About the Artist:
Ms. Allen has been a Southern California resident for over twenty-eight years. She has an MFA degree from The Claremont Graduate University and a BFA degree
from Otis/Parsons Art Institute.
Currently, she is an art instructor of Sculpture, 3-D design, and Art History for Copper Mountain College in Joshua Tree, CA. She completed eight years of
teaching for College of the Desert in Palm Desert, California; has served on the Public Arts Advisory Committee for the town of Twentynine Palms, and on the
Board of Directors for the Morongo Basin Cultural Arts Council, Inc.
Ms. Allen’s artistic career has spanned more than twenty years. During this time, she has explored a variety of traditional and nontraditional media.
Though primarily an assemblage sculptor, she has also been involved with earthworks, altered books, performance and installation art.
Her work has been displayed in galleries and venues in San Diego, Los Angeles, San Bernardino and Palm Springs. Her art is privately owned regionally and
internationally.
Recently in 2009, as Artist in Residence for the Palm Springs Museum, the collaborative and interactive Gardens of Exchange was installed. Her polystyrene
works were showing in the Reduce, Recycle, and Reuse show at the High-Desert Nature Museum, Yucca Valley, CA and the Desert Diversity show in 29 Palms, CA.

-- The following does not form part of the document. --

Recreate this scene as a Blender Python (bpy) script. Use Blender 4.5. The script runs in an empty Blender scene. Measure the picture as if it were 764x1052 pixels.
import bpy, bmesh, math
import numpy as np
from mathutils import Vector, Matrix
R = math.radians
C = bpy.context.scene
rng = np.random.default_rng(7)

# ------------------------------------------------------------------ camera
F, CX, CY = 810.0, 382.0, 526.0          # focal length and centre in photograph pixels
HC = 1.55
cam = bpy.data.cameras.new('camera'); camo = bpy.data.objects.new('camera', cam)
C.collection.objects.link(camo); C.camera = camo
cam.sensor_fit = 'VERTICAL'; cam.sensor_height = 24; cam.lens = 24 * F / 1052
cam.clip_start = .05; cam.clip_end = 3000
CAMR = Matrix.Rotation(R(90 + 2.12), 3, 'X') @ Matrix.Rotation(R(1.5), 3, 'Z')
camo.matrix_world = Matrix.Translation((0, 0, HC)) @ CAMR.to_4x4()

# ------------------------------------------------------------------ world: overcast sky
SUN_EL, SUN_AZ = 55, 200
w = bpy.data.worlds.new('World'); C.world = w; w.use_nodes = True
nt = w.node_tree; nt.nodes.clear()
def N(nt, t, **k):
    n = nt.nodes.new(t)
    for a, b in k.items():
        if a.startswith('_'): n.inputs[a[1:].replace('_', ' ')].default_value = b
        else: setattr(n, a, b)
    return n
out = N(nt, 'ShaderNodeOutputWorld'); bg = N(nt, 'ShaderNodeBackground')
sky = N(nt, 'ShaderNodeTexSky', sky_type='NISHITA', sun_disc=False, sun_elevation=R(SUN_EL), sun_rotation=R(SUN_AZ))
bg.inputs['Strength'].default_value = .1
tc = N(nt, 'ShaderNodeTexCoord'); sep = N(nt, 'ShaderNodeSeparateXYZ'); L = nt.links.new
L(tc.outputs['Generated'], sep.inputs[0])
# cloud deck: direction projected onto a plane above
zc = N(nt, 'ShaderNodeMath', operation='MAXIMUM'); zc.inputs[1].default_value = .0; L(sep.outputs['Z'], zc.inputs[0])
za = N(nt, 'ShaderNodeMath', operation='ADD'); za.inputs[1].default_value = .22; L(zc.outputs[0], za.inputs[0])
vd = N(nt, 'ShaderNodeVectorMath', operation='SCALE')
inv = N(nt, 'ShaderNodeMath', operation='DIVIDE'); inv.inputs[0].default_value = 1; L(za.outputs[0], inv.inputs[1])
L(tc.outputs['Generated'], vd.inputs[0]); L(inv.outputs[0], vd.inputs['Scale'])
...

She is currently involved in an altered book exchange with five women artists of the Morongo Basin Area.
Artist's Statement:
When discarded outdoors and exposed to the natural elements, beaded polystyrene foam begins a slow degeneration. Water doesn’t affect it much, but sand and
wind do. Particularly, as precisely shaped pieces migrate across the desert, they are affected by factors of time, wind direction and velocity, and
topography of the land. Pieces are chipped and broken away, while larger sections are sculpted - the factory made material is transformed into an
organic-like mass.
On my daily walks through the desert, I pluck the pieces of foam from creosote or cholla, and marvel at the sculptural forms that have been created by the
process of destruction. I think they are beautiful. When I take them to my studio and assemble them with the other found fragments, they begin to have an
architectural semblance. The sculptures are reminiscent of miniature ancient ruins that are worn with time, suggesting a strange culture that once lived in
pristine, plastic dwellings. Perhaps this culture was once vibrant and productive like so many others, before reaching its inevitable demise.